Before they hit the grading room, they need to be identified, this is one of the time-consuming parts of the grading process. Using text-based search engines shortens the amount of time that our research team spends on identifying the cards, though it is not enough to help them finish our backlogs. This brought up a few questions that needed to be solved; What can help to make the process faster? Is there a better way to identify cards more accurately while also being more time effective??

First, let me introduce myself before diving into how I answered these questions. My name is Imir Kalkanci and I have been working at Collectors Universe for the last 7 years. I joined the company with the collectors.com project, where I helped to develop a search engine that aggregates millions of collectible items from various sources. Most recently, I’ve been focusing on computer vision and scalable image management solutions.
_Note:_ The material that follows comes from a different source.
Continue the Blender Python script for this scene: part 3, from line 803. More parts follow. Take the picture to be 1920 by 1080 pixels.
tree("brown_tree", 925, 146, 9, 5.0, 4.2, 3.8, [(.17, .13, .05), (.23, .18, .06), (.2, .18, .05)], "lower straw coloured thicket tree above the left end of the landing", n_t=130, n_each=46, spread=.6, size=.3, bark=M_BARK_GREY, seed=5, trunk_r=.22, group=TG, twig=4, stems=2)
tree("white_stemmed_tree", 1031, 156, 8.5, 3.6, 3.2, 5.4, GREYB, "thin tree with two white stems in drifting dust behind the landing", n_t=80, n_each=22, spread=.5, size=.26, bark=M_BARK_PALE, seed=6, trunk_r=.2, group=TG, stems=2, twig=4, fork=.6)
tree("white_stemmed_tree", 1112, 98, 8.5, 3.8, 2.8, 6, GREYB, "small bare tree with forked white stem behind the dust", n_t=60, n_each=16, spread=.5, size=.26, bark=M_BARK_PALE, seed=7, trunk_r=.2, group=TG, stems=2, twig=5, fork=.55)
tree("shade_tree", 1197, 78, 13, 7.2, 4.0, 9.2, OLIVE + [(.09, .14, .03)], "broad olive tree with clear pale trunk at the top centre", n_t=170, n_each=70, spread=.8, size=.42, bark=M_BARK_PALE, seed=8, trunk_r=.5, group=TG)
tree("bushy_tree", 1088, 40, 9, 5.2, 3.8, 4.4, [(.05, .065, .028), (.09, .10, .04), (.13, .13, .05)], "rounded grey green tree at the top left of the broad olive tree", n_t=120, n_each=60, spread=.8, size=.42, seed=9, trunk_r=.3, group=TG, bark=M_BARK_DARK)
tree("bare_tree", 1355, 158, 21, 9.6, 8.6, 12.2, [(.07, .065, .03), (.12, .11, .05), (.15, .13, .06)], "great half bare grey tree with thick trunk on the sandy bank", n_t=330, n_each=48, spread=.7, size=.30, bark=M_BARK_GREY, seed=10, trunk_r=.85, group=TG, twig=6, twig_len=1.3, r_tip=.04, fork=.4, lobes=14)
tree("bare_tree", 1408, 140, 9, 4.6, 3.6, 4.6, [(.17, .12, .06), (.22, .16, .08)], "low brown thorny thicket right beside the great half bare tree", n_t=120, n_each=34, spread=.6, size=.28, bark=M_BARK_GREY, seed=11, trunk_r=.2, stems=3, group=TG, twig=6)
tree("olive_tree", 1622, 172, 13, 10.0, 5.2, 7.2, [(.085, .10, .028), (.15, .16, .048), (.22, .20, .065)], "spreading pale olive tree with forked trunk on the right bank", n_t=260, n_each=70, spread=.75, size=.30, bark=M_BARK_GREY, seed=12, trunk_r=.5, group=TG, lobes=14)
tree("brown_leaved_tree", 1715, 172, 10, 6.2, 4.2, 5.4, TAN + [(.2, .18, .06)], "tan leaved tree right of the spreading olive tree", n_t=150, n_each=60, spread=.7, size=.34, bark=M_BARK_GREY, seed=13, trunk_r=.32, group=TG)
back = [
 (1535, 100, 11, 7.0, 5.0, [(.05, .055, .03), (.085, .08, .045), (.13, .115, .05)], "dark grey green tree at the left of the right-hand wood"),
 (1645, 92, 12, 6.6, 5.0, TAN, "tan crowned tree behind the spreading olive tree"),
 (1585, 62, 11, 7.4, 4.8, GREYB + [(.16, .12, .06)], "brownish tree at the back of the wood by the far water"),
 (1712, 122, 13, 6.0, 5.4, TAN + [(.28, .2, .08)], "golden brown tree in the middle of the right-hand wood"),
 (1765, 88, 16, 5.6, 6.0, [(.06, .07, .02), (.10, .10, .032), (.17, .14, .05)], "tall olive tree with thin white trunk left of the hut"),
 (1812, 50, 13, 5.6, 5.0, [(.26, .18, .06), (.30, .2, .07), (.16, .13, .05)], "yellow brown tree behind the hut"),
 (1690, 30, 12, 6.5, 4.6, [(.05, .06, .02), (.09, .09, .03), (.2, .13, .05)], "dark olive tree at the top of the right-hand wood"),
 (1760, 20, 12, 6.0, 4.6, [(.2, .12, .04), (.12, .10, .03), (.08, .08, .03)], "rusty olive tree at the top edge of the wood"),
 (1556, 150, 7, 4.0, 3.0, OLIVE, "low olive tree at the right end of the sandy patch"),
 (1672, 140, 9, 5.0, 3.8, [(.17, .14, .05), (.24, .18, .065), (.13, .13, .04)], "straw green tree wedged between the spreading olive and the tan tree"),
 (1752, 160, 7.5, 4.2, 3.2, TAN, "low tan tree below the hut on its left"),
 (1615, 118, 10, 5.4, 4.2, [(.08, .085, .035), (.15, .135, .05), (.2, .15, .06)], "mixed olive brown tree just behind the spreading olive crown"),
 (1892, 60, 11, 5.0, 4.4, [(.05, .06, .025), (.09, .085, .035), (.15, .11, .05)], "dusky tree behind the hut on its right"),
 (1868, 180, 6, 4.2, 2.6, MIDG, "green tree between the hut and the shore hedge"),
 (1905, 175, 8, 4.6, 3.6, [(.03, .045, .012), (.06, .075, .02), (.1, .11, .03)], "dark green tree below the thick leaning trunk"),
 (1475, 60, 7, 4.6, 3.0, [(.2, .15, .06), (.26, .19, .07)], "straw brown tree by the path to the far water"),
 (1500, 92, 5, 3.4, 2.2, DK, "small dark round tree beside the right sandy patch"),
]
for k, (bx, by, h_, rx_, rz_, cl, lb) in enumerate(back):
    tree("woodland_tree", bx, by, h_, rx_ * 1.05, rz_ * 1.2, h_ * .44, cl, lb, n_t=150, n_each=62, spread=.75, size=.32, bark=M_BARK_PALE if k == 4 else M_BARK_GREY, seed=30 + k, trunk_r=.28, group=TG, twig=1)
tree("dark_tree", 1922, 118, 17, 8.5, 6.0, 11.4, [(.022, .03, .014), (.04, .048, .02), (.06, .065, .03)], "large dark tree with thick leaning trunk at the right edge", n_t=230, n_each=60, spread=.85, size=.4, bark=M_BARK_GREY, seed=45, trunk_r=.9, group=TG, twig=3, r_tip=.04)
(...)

A couple of years ago, I started working on a new project to answer the questions mentioned above. The main idea here is using card images and creating a reverse image search engine, similar to Google and TinEye reverse image search. Users can search for images with an image as the starting point, rather than a written search query. We can even automate the process and assign a suggested category before the research team receives the card.

Early implementation

Since we’re looking for exact matches, my first thought was to use one of the image hashing algorithms. For a little more context, image hashing is a technique that converts an image to a fixed size alphanumeric data. I calculated hash values of some sample images using a perceptual hash library, pHash, and I was able to see how they matched with query images. I found that this method is relatively fast and performs well for finding resized images, however other transformations like brightness or rotation lead to a bad performance. With this knowledge, I iterated and reattacked.

My second approach was using more traditional computer vision based algorithms like Scale-Invariant Feature Transform (SIFT), Speeded Up Robust Features (SURF), and Oriented FAST and Rotated BRIEF (ORB) to find visual features of the images. Then I would compare detected numbers that are common between the two images. I spent some time with the ORB keypoint detector. This method was feeling more and more promising. It is intended to be rotation invariant and deals well with noise, while being much faster than other feature descriptors. I generated a database from extracted keypoints and compared query images by calculating their distance. Unfortunately, with the growing number of data, the quality of the search result decreased. Selecting meaningful and strongest keypoints started becoming a challenge I did not originally anticipate. Cards that featured heavy text or busy imaging had increasingly poor results.

Finding the right solution

We are getting closer to the solution, so stick with me here. I continued my research and realized that a convolutional neural network (CNN) could be the answer I was looking for. I started with image classification models, selected a couple of categories and trained a network. It really helped me to understand the main concept of machine learning. Search results were also very good within this small dataset. Without a doubt, labeling thousands of cards and finding a lot of images for the training wasn’t scalable. One of the operations in this method converts input images into feature vectors. They are basically collections of a few thousand floating-point values and contain the most important and noticeable components of the images. Now this is something we definitely can use! I began extracting image features from using pre-trained models of CNN and created a database that allows me to run approximate nearest neighbor searches in high dimensional space.

Today, our image search engine helps the research team identify items easily and efficiently. We see more opportunities for counterfeit or error detection with growing numbers of data. Personally, this project helped me to work in different areas that I’m not familiar with. I had the opportunity to learn new techniques and tools that scale up the business to the next level.